En dépit du lien sincère qui unit le roi à ses enfants adultérins (ce dont témoignent les multiples faveurs et dotations dont ils sont l’objet), la disgrâce de madame de Montespan intervient quelques années après la réalisation de ce tableau, en 1683, au profit de la liaison exclusive du roi avec madame de Maintenon, ancienne gouvernante des enfants royaux adultérins. Les fleurs coupées et portées par mademoiselle de Nantes, que madame de Montespan montre nonchalamment, prennent une dimension symbolique. Comme ces fleurs qui représentent la fragilité du monde, la gloire de madame de Montespan n’aura été qu’éphémère. Elle acheva sa vie dans la dévotion en 1707, loin de la cour, après avoir vu mourir plusieurs de ses enfants, dont deux peints ici.

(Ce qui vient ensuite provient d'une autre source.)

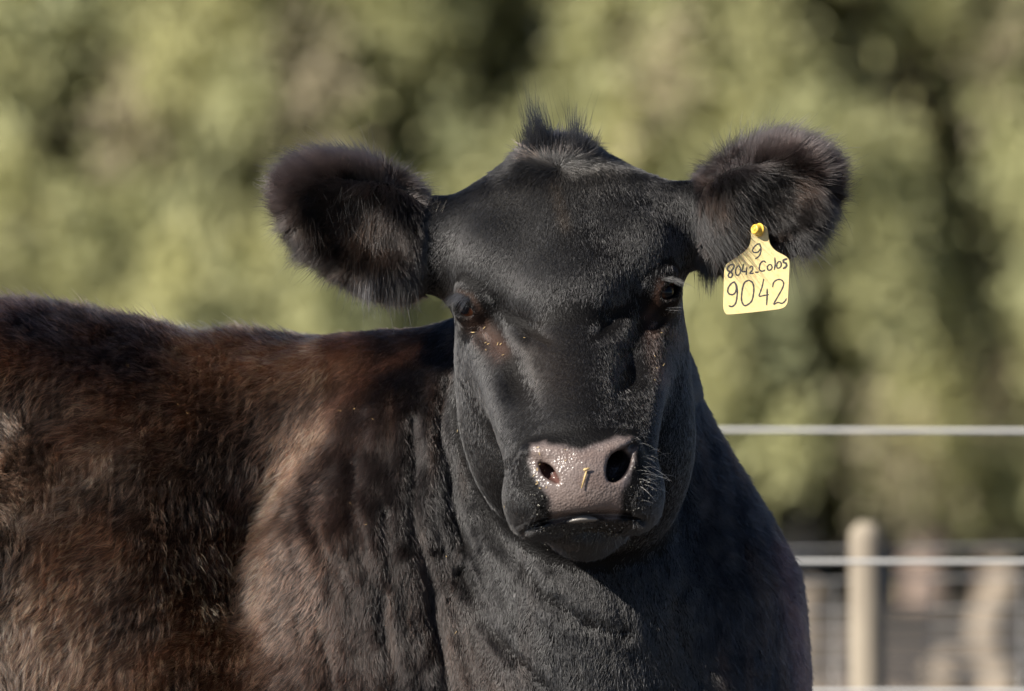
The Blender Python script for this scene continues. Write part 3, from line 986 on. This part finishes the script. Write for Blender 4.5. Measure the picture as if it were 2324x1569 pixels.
# whiskers
wt = (0.45, 0.43, 0.40)
wh = [wisp('', [(1455, 1000), (1470, 1060), (1462, 1120)], [(0.9, 0.15, 0.35), (1, 0, 0.3), (0.95, -0.1, 0.3)], 34, 38, 0.28, wt, 0.00013, bend=(0.0, -0.3, 0), jit=9, lenvar=0.35),
      wisp('', [(1385, 985), (1425, 980)], (0.5, 0.7, 0.7), 9, 32, 0.2, wt, 0.00012, jit=5),
      wisp('', [(1190, 1000), (1260, 980)], (-0.5, 0.5, 0.8), 9, 28, 0.25, wt, 0.0001, jit=9),
      wisp('', [(1180, 1185), (1230, 1195)], (-0.5, -0.5, 0.6), 40, 20, 0.3, (0.2, 0.19, 0.18), 0.00011, jit=8),
      wisp('', [(1260, 1215), (1350, 1225), (1430, 1210)], (0.05, -0.75, 0.6), 90, 24, 0.3, (0.2, 0.19, 0.17), 0.00011, jit=10, lenvar=0.35)]
join_hair('whiskers', wh, m_whisker)

# tongue tip between the lips
m_tongue, nt, nd, lk, bs = new_mat('wet_tongue')
bs.inputs['Base Color'].default_value = (0.22, 0.205, 0.19, 1)
bs.inputs['Roughness'].default_value = 0.22
bump(nt, noise_node(nt, 500, 3).outputs[0], 0.4, 0.001, bs)
pt, nt_ = on_skin([1322], [1178])
bm = bmesh.new(); bmesh.ops.create_icosphere(bm, subdivisions=4, radius=1.0)
for vt in bm.verts:
    x, y, z = vt.co
    vt.co = Vector((x * 38, y * 26, z * (9 - 3 * x * x) - 5 * x * x)) * K
for f in bm.faces: f.smooth = True
me = bpy.data.meshes.new('tongue'); bm.to_mesh(me); bm.free(); me.materials.append(m_tongue)
o = bpy.data.objects.new('tongue', me); link(o, cow)
o.location = to_world(pt[0] + np.array((0, 0, -13))) - COW_OFF
o.rotation_euler = (0, R(-4), 0)

# drops of saliva and dust on the chin and muzzle (nobody could count them)
def scatter_beads(name, uvs, r, mat):
    p, nn = on_skin(uvs[:, 0], uvs[:, 1])
    ico = bmesh.new(); bmesh.ops.create_icosphere(ico, subdivisions=1, radius=1.0)
    iv = np.array([v_.co[:] for v_ in ico.verts]); jf = np.array([[q.index for q in f.verts] for f in ico.faces]); ico.free()
    vs = (p + nn * 3.0)[:, None, :] + iv[None] * r[:, None, None] * np.array((1, 1, 1)) 
    fs = jf[None] + (np.arange(len(p)) * len(iv))[:, None, None]
    o = mesh_obj(name, to_world(vs.reshape(-1, 3)) - COW_OFF, fs.reshape(-1, 3), mat, cow)
    o['kind'] = 'stuff'
m_drop, nt, nd, lk, bs = new_mat('saliva')
bs.inputs['Base Color'].default_value = (0.5, 0.48, 0.42, 1)
bs.inputs['Roughness'].default_value = 0.08
bs.inputs['Transmission Weight'].default_value = 0.6
uv = np.concatenate([
    np.stack([rng2.uniform(1225, 1455, 150), rng2.normal(1212, 17, 150)], -1),
    np.stack([rng2.normal(1224, 18, 26), rng2.uniform(1120, 1198, 26)], -1),
    np.stack([rng2.normal(1466, 20, 38), rng2.uniform(1060, 1185, 38)], -1)])
scatter_beads('saliva_drops', uv, rng2.uniform(0.7, 1.4, len(uv)) + 1.4 * rng2.rand(len(uv)) ** 6, m_drop)
m_hay, nt, nd, lk, bs = new_mat('hay')
bs.inputs['Base Color'].default_value = (0.55, 0.40, 0.18, 1); bs.inputs['Roughness'].default_value = 0.5
def sticks(name, items, parent, off, mat=m_hay):
    vs, fs = [], []
    for (u0, v0, u1, v1, w) in items:
        p, nn = on_skin([u0, u1], [v0, v1])
        a, b = p[0] + nn[0] * (w + 2.5), p[1] + nn[1] * (w + 2.5)
        t = unit(b - a); s1 = unit(np.cross(t, nn[0])); s2 = np.cross(s1, t)
        base = len(vs)
        for q, ww in ((a, w * 0.7), (a * 0.7 + b * 0.3, w), (b, w * 0.6)):
            for k in range(6):
                an = k * math.pi / 3
                vs.append(to_world(q + s1 * ww * math.cos(an) + s2 * ww * 0.6 * math.sin(an)) - off)
        for r_ in range(2):
            for k in range(6):
                k2 = (k + 1) % 6
                fs.append((base + r_ * 6 + k, base + r_ * 6 + k2, base + r_ * 6 + 6 + k2, base + r_ * 6 + 6 + k))
        fs.append(tuple(base + k for k in range(6))[::-1]); fs.append(tuple(base + 12 + k for k in range(6)))
    return mesh_obj(name, vs, fs, mat, parent)
bits = []
for (cu, cv, su, sv, n) in ((1110, 790, 26, 30, 9), (1480, 800, 30, 40, 5), (500, 1150, 260, 200, 14), (850, 1000, 120, 200, 5), (1330, 1100, 90, 90, 5), (1225, 1060, 10, 40, 9), (820, 450, 60, 60, 2), (300, 900, 150, 120, 6)):
    for _ in range(n):
        a, b = rng2.normal(cu, su), rng2.normal(cv, sv); an = rng2.uniform(0, 6.28); l = rng2.uniform(3, 8)
        bits.append((a, b, a + l * math.cos(an), b + l * math.sin(an), rng2.uniform(0.5, 1.0)))
ob = sticks('hay_dust', bits, cow, COW_OFF); ob['kind'] = 'stuff'
ob = sticks('straw', [(1331, 1070, 1320, 1108, 2.3), (1324, 1068, 1338, 1064, 3.2)], None, np.zeros(3))
tag(ob, 'short yellow piece of straw stuck on the cow\'s wet nose', 'straw')

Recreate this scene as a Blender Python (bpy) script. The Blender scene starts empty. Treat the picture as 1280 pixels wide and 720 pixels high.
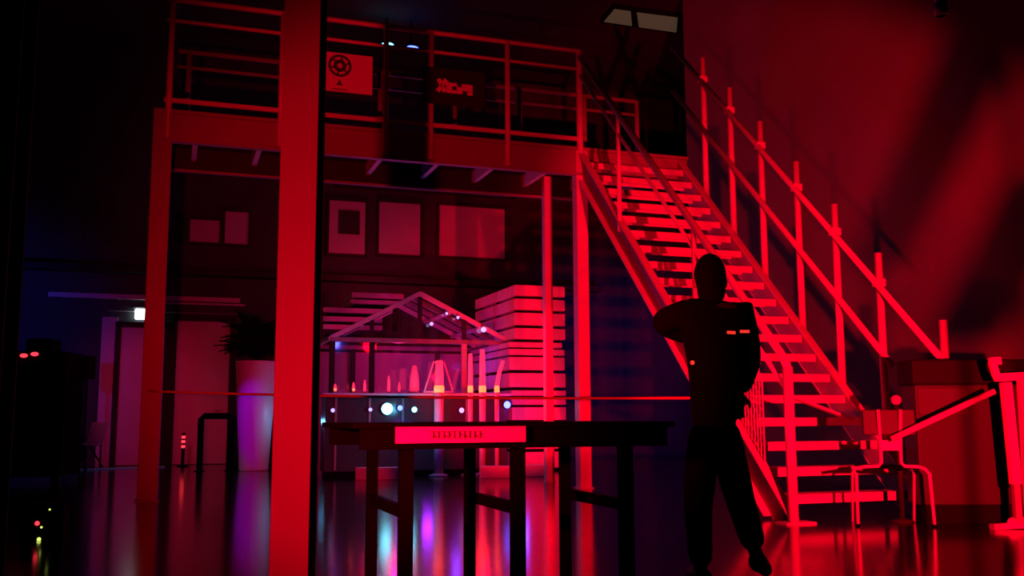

BERTIÈRE Simone, Les reines de France au temps des Bourbons. II : Les femmes du Roi-Soleil, Paris, Éditions de Fallois, 1998.
NIKOLENKO Lada, Pierre Mignard: The portrait painter of the Grand Siècle, Munich, Nitz, 1983.
PETITFILS Jean-Christian, Madame de Montespan, Paris, Fayard, 1988.
SARMANT Thierry, Louis XIV : homme et roi, Paris, Tallandier, coll. « Biographies », 2012.